[TO DO] Restate each line word for word. Leave out every picture.
-- Start --
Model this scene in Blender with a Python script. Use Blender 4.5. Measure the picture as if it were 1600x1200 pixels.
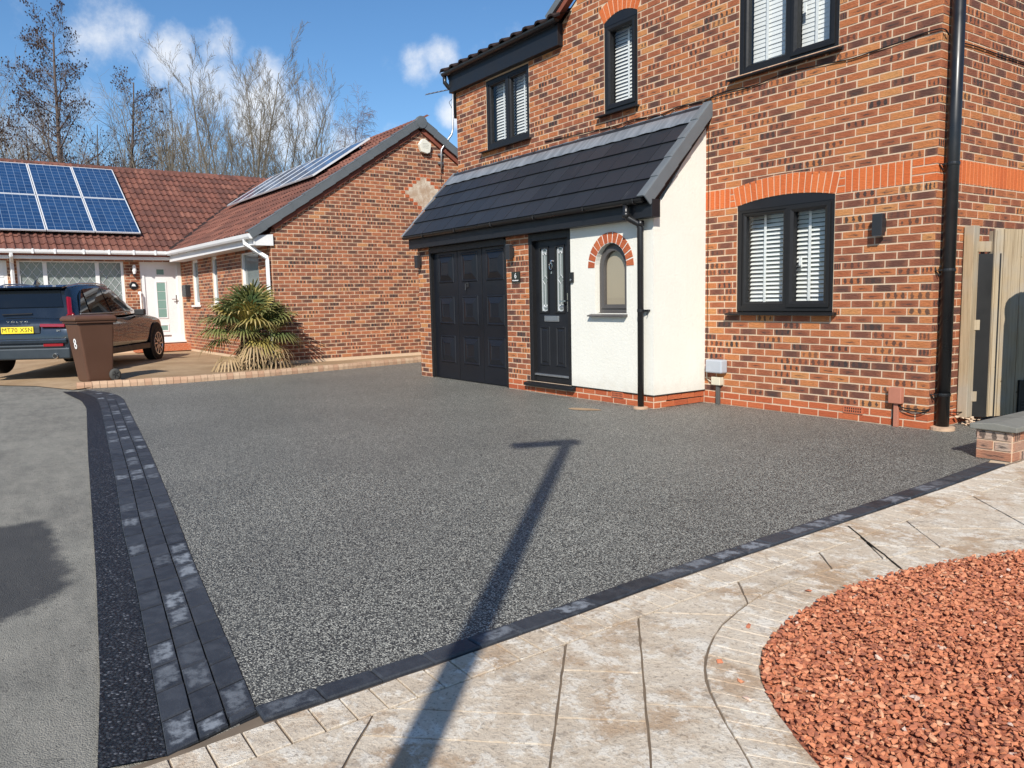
import bpy, math, random
from mathutils import Vector, Matrix, noise as mnoise

random.seed(7)
SC = bpy.context.scene
for o in list(bpy.data.objects):
    bpy.data.objects.remove(o, do_unlink=True)
COL = SC.collection
PI = math.pi
R = math.radians

# ------------------------------------------------------------------ camera
CAM_POS = Vector((3.6435, -7.1849, 1.2877))
CAM_R = Vector((0.57241, 0.81970, -0.02079))
CAM_D = Vector((0.07777, -0.07951, -0.99380))
CAM_F = Vector((-0.81627, 0.56724, -0.10927))
FPX = 1217.04
cd = bpy.data.cameras.new('camera')
cam = bpy.data.objects.new('camera', cd)
COL.objects.link(cam)
cd.sensor_width = 36.0
cd.lens = FPX / 1600 * 36.0
cd.clip_start = 0.05
cd.clip_end = 3000
m = Matrix.Identity(4)
for i in range(3):
    m[i][0] = CAM_R[i]
    m[i][1] = -CAM_D[i]
    m[i][2] = -CAM_F[i]
    m[i][3] = CAM_POS[i]
cam.matrix_world = m
SC.camera = cam
SC.render.resolution_x = 1024
SC.render.resolution_y = 768

def proj(p):
    d = Vector(p) - CAM_POS
    z = d.dot(CAM_F)
    if z < 0.05:
        return (-9999, -9999, z)
    return (800 + FPX * d.dot(CAM_R) / z, 600 + FPX * d.dot(CAM_D) / z, z)

def ray(u, v):
    return (CAM_R * ((u - 800) / FPX) + CAM_D * ((v - 600) / FPX) + CAM_F).normalized()

# ------------------------------------------------------------------ light
SUN_EL = R(37.0)
SUN_AZ = Vector((0.718, -0.696, 0)).normalized()      # horizontal direction towards the sun
sl = bpy.data.lights.new('sun', 'SUN')
sl.energy = 5.0
sl.angle = R(0.53)
sl.color = (1.0, 0.945, 0.86)
sun = bpy.data.objects.new('sun', sl)
COL.objects.link(sun)
to_sun = Vector((SUN_AZ.x * math.cos(SUN_EL), SUN_AZ.y * math.cos(SUN_EL), math.sin(SUN_EL)))
sun.rotation_euler = to_sun.to_track_quat('Z', 'Y').to_euler()
sun.location = (10, -10, 20)

W = bpy.data.worlds.new('World')
SC.world = W
W.use_nodes = True
wt = W.node_tree
wt.nodes.clear()

def wn(t, **kw):
    n = wt.nodes.new(t)
    for k, v in kw.items():
        setattr(n, k, v)
    return n
wo = wn('ShaderNodeOutputWorld')
bg = wn('ShaderNodeBackground')
bg.inputs['Strength'].default_value = 0.118
sky = wn('ShaderNodeTexSky')
sky.sky_type = 'NISHITA'
sky.sun_disc = False
sky.sun_elevation = SUN_EL
sky.sun_rotation = math.atan2(SUN_AZ.x, SUN_AZ.y)
sky.altitude = 60
sky.air_density = 1.0
sky.dust_density = 0.25
sky.ozone_density = 4.0
tc = wn('ShaderNodeTexCoord')
def wmath(op, a, b=None, c=None, clamp=False):
    n = wn('ShaderNodeMath', operation=op, use_clamp=clamp)
    for i, x in enumerate((a, b, c)):
        if x is None:
            continue
        if isinstance(x, (int, float)):
            n.inputs[i].default_value = x
        else:
            wt.links.new(x, n.inputs[i])
    return n.outputs[0]
dirv = tc.outputs['Generated']
# drifting cumulus: flat-layer projection of the view direction
sep = wn('ShaderNodeSeparateXYZ'); wt.links.new(dirv, sep.inputs[0])
zz = wmath('ADD', wmath('MAXIMUM', sep.outputs['Z'], 0.0), 0.22)
comb = wn('ShaderNodeCombineXYZ')
wt.links.new(wmath('DIVIDE', sep.outputs['X'], zz), comb.inputs[0])
wt.links.new(wmath('DIVIDE', sep.outputs['Y'], zz), comb.inputs[1])
nz = wn('ShaderNodeTexNoise'); nz.inputs['Scale'].default_value = 1.5
nz.inputs['Detail'].default_value = 4; nz.inputs['Roughness'].default_value = 0.5
wt.links.new(comb.outputs[0], nz.inputs['Vector'])
nf = wn('ShaderNodeTexNoise'); nf.inputs['Scale'].default_value = 11.0
nf.inputs['Detail'].default_value = 8; nf.inputs['Roughness'].default_value = 0.64
wt.links.new(dirv, nf.inputs['Vector'])
field = wmath('MULTIPLY', wmath('SUBTRACT', nz.outputs['Fac'], 0.60), 4.0)
field = wmath('MAXIMUM', field, -0.6)
# individual puffs seen over the bungalow
PUFFS = [((165, 48), 3.4, 1.0), ((205, 45), 2.4, 0.9), ((130, 60), 2.4, 0.7), ((25, 28), 2.6, 0.55), ((60, 35), 1.8, 0.4), ((275, 90), 3.2, 1.05), ((330, 75), 2.8, 0.9),
         ((250, 105), 2.2, 0.9), ((330, 140), 4.0, 1.1), ((400, 170), 4.5, 1.0), ((470, 200), 4.0, 0.9), ((300, 190), 4.0, 0.9),
         ((540, 225), 2.6, 1.0), ((612, 205), 1.6, 0.8), ((610, 110), 1.9, 0.55), ((650, 105), 2.2, 0.75), ((690, 92), 2.0, 0.85),
         ((575, 128), 1.2, 0.35), ((706, 175), 1.7, 1.0), ((150, 190), 4.0, 0.6), ((60, 200), 5.0, 0.55), ((640, 130), 1.2, 0.4)]
acc = None
for (u, v), rad, amp in PUFFS:
    d = ray(u, v)
    dp = wn('ShaderNodeVectorMath', operation='DOT_PRODUCT')
    wt.links.new(dirv, dp.inputs[0]); dp.inputs[1].default_value = d
    c = math.cos(R(rad))
    q = wmath('MULTIPLY', wmath('SUBTRACT', dp.outputs['Value'], c), amp / (1 - c), clamp=True)
    acc = q if acc is None else wmath('MAXIMUM', acc, q)
acc = wmath('SUBTRACT', wmath('MULTIPLY', acc, 1.15), 0.42)
field = wmath('MAXIMUM', field, acc)
dens = wmath('ADD', field, wmath('MULTIPLY', wmath('SUBTRACT', nf.outputs['Fac'], 0.5), 2.3))
dens = wmath('MULTIPLY', dens, 0.95, clamp=True)
ss = wn('ShaderNodeMapRange'); ss.interpolation_type = 'SMOOTHSTEP'
wt.links.new(dens, ss.inputs['Value']); ss.inputs['To Max'].default_value = 0.93
cm = wn('ShaderNodeMix', data_type='RGBA')
wt.links.new(ss.outputs['Result'], cm.inputs['Factor'])
hs = wn('ShaderNodeHueSaturation'); hs.inputs['Saturation'].default_value = 1.15
wt.links.new(sky.outputs['Color'], hs.inputs['Color'])
wt.links.new(hs.outputs['Color'], cm.inputs['A'])
cm.inputs['B'].default_value = (7.4, 7.55, 7.8, 1)
wt.links.new(cm.outputs['Result'], bg.inputs['Color'])
wt.links.new(bg.outputs[0], wo.inputs['Surface'])

SC.view_settings.view_transform = 'Standard'
SC.view_settings.look = 'None'
SC.view_settings.exposure = 0.2
SC.view_settings.gamma = 1.0
SC.view_settings.use_curve_mapping = False
SC.render.engine = 'CYCLES'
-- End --
[COMPLETE ANSWER]
Model this scene in Blender with a Python script. Use Blender 4.5. Measure the picture as if it were 1600x1200 pixels.
import bpy, math, random
from mathutils import Vector, Matrix, noise as mnoise

random.seed(7)
SC = bpy.context.scene
for o in list(bpy.data.objects):
    bpy.data.objects.remove(o, do_unlink=True)
COL = SC.collection
PI = math.pi
R = math.radians

# ------------------------------------------------------------------ camera
CAM_POS = Vector((3.6435, -7.1849, 1.2877))
CAM_R = Vector((0.57241, 0.81970, -0.02079))
CAM_D = Vector((0.07777, -0.07951, -0.99380))
CAM_F = Vector((-0.81627, 0.56724, -0.10927))
FPX = 1217.04
cd = bpy.data.cameras.new('camera')
cam = bpy.data.objects.new('camera', cd)
COL.objects.link(cam)
cd.sensor_width = 36.0
cd.lens = FPX / 1600 * 36.0
cd.clip_start = 0.05
cd.clip_end = 3000
m = Matrix.Identity(4)
for i in range(3):
    m[i][0] = CAM_R[i]
    m[i][1] = -CAM_D[i]
    m[i][2] = -CAM_F[i]
    m[i][3] = CAM_POS[i]
cam.matrix_world = m
SC.camera = cam
SC.render.resolution_x = 1024
SC.render.resolution_y = 768

def proj(p):
    d = Vector(p) - CAM_POS
    z = d.dot(CAM_F)
    if z < 0.05:
        return (-9999, -9999, z)
    return (800 + FPX * d.dot(CAM_R) / z, 600 + FPX * d.dot(CAM_D) / z, z)

def ray(u, v):
    return (CAM_R * ((u - 800) / FPX) + CAM_D * ((v - 600) / FPX) + CAM_F).normalized()

# ------------------------------------------------------------------ light
SUN_EL = R(37.0)
SUN_AZ = Vector((0.718, -0.696, 0)).normalized()      # horizontal direction towards the sun
sl = bpy.data.lights.new('sun', 'SUN')
sl.energy = 5.0
sl.angle = R(0.53)
sl.color = (1.0, 0.945, 0.86)
sun = bpy.data.objects.new('sun', sl)
COL.objects.link(sun)
to_sun = Vector((SUN_AZ.x * math.cos(SUN_EL), SUN_AZ.y * math.cos(SUN_EL), math.sin(SUN_EL)))
sun.rotation_euler = to_sun.to_track_quat('Z', 'Y').to_euler()
sun.location = (10, -10, 20)

W = bpy.data.worlds.new('World')
SC.world = W
W.use_nodes = True
wt = W.node_tree
wt.nodes.clear()

def wn(t, **kw):
    n = wt.nodes.new(t)
    for k, v in kw.items():
        setattr(n, k, v)
    return n
wo = wn('ShaderNodeOutputWorld')
bg = wn('ShaderNodeBackground')
bg.inputs['Strength'].default_value = 0.118
sky = wn('ShaderNodeTexSky')
sky.sky_type = 'NISHITA'
sky.sun_disc = False
sky.sun_elevation = SUN_EL
sky.sun_rotation = math.atan2(SUN_AZ.x, SUN_AZ.y)
sky.altitude = 60
sky.air_density = 1.0
sky.dust_density = 0.25
sky.ozone_density = 4.0
tc = wn('ShaderNodeTexCoord')
def wmath(op, a, b=None, c=None, clamp=False):
    n = wn('ShaderNodeMath', operation=op, use_clamp=clamp)
    for i, x in enumerate((a, b, c)):
        if x is None:
            continue
        if isinstance(x, (int, float)):
            n.inputs[i].default_value = x
        else:
            wt.links.new(x, n.inputs[i])
    return n.outputs[0]
dirv = tc.outputs['Generated']
# drifting cumulus: flat-layer projection of the view direction
sep = wn('ShaderNodeSeparateXYZ'); wt.links.new(dirv, sep.inputs[0])
zz = wmath('ADD', wmath('MAXIMUM', sep.outputs['Z'], 0.0), 0.22)
comb = wn('ShaderNodeCombineXYZ')
wt.links.new(wmath('DIVIDE', sep.outputs['X'], zz), comb.inputs[0])
wt.links.new(wmath('DIVIDE', sep.outputs['Y'], zz), comb.inputs[1])
nz = wn('ShaderNodeTexNoise'); nz.inputs['Scale'].default_value = 1.5
nz.inputs['Detail'].default_value = 4; nz.inputs['Roughness'].default_value = 0.5
wt.links.new(comb.outputs[0], nz.inputs['Vector'])
nf = wn('ShaderNodeTexNoise'); nf.inputs['Scale'].default_value = 11.0
nf.inputs['Detail'].default_value = 8; nf.inputs['Roughness'].default_value = 0.64
wt.links.new(dirv, nf.inputs['Vector'])
field = wmath('MULTIPLY', wmath('SUBTRACT', nz.outputs['Fac'], 0.60), 4.0)
field = wmath('MAXIMUM', field, -0.6)
# individual puffs seen over the bungalow
PUFFS = [((165, 48), 3.4, 1.0), ((205, 45), 2.4, 0.9), ((130, 60), 2.4, 0.7), ((25, 28), 2.6, 0.55), ((60, 35), 1.8, 0.4), ((275, 90), 3.2, 1.05), ((330, 75), 2.8, 0.9),
         ((250, 105), 2.2, 0.9), ((330, 140), 4.0, 1.1), ((400, 170), 4.5, 1.0), ((470, 200), 4.0, 0.9), ((300, 190), 4.0, 0.9),
         ((540, 225), 2.6, 1.0), ((612, 205), 1.6, 0.8), ((610, 110), 1.9, 0.55), ((650, 105), 2.2, 0.75), ((690, 92), 2.0, 0.85),
         ((575, 128), 1.2, 0.35), ((706, 175), 1.7, 1.0), ((150, 190), 4.0, 0.6), ((60, 200), 5.0, 0.55), ((640, 130), 1.2, 0.4)]
acc = None
for (u, v), rad, amp in PUFFS:
    d = ray(u, v)
    dp = wn('ShaderNodeVectorMath', operation='DOT_PRODUCT')
    wt.links.new(dirv, dp.inputs[0]); dp.inputs[1].default_value = d
    c = math.cos(R(rad))
    q = wmath('MULTIPLY', wmath('SUBTRACT', dp.outputs['Value'], c), amp / (1 - c), clamp=True)
    acc = q if acc is None else wmath('MAXIMUM', acc, q)
acc = wmath('SUBTRACT', wmath('MULTIPLY', acc, 1.15), 0.42)
field = wmath('MAXIMUM', field, acc)
dens = wmath('ADD', field, wmath('MULTIPLY', wmath('SUBTRACT', nf.outputs['Fac'], 0.5), 2.3))
dens = wmath('MULTIPLY', dens, 0.95, clamp=True)
ss = wn('ShaderNodeMapRange'); ss.interpolation_type = 'SMOOTHSTEP'
wt.links.new(dens, ss.inputs['Value']); ss.inputs['To Max'].default_value = 0.93
cm = wn('ShaderNodeMix', data_type='RGBA')
wt.links.new(ss.outputs['Result'], cm.inputs['Factor'])
hs = wn('ShaderNodeHueSaturation'); hs.inputs['Saturation'].default_value = 1.15
wt.links.new(sky.outputs['Color'], hs.inputs['Color'])
wt.links.new(hs.outputs['Color'], cm.inputs['A'])
cm.inputs['B'].default_value = (7.4, 7.55, 7.8, 1)
wt.links.new(cm.outputs['Result'], bg.inputs['Color'])
wt.links.new(bg.outputs[0], wo.inputs['Surface'])

SC.view_settings.view_transform = 'Standard'
SC.view_settings.look = 'None'
SC.view_settings.exposure = 0.2
SC.view_settings.gamma = 1.0
SC.view_settings.use_curve_mapping = False
SC.render.engine = 'CYCLES'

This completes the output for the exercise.